Recommendations for Municipal IT and Administrators
- Offline backups are non-negotiable: The single most effective ransomware mitigation is tested, air-gapped backups that attackers cannot encrypt. Verify recovery time objectives against operational needs.
- Segment municipal networks: Administrative, financial, and public-facing systems should be on separate network segments with strict east-west traffic controls.
- Conduct tabletop exercises: A state of emergency declaration on day six suggests the incident response plan had gaps. Simulate ransomware scenarios annually with department heads and council members present.
- Apply for CISA and MS-ISAC support: Both organizations provide free cybersecurity assessments and incident response support to state and local governments.
Recommendations for State and Federal Policy Makers
- Expand cyber grants for municipalities: Most cities Foster City's size cannot afford dedicated security operations staff. Federal grant programs like SLCGP need increased funding and simpler application processes.
- Mandate minimum security baselines for local government: Password policies, MFA requirements, and backup standards should be codified as conditions of receiving state or federal IT funding.
Key Takeaways
- Ransomware struck Foster City, California on March 19, 2026, shutting down all non-emergency government services for more than six days.
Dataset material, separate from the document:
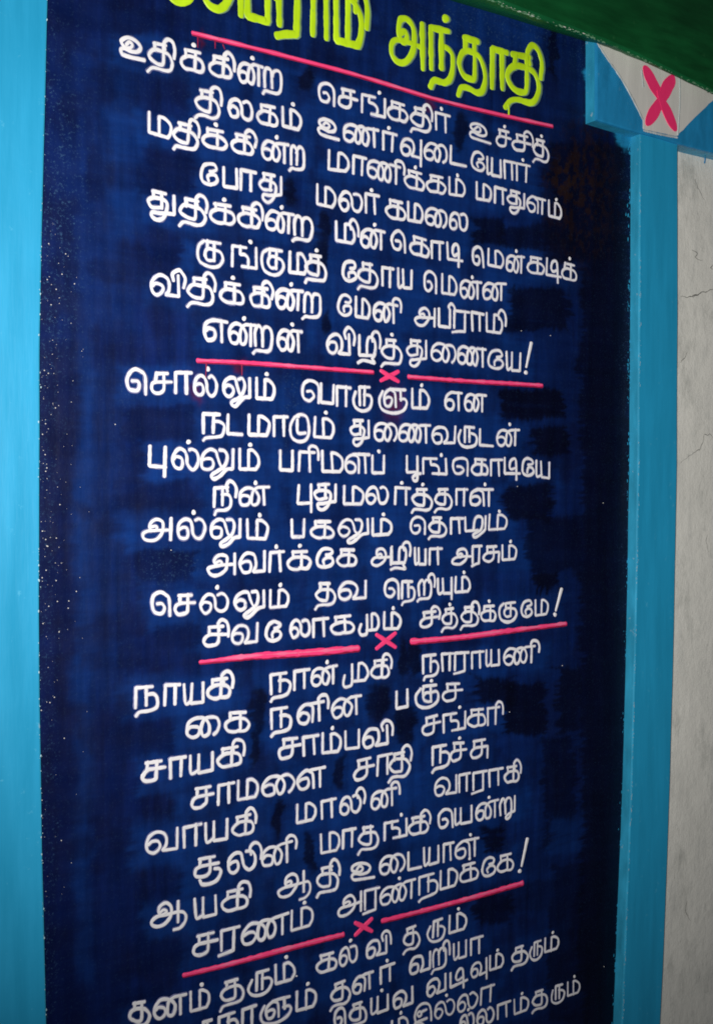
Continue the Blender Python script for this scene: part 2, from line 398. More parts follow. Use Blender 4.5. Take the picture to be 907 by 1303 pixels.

- The City Council declared a formal state of emergency on the sixth day, unlocking emergency procurement and state/federal assistance mechanisms.
- Emergency services — 911 and police dispatch — were never impacted, demonstrating that some critical isolation was in place, but administrative systems were fully paralyzed.
- Residents were warned that personal data may have been accessed, prompting an urgent advisory to change passwords and monitor accounts.
- The attack occurred while the RSAC Conference was underway 20 miles away, highlighting the gap between high-level industry attention and the ground-level vulnerability of small municipal governments.
- The incident is a reminder that ransomware groups do not spare public institutions — and that local governments with limited budgets remain high-value, low-resistance targets.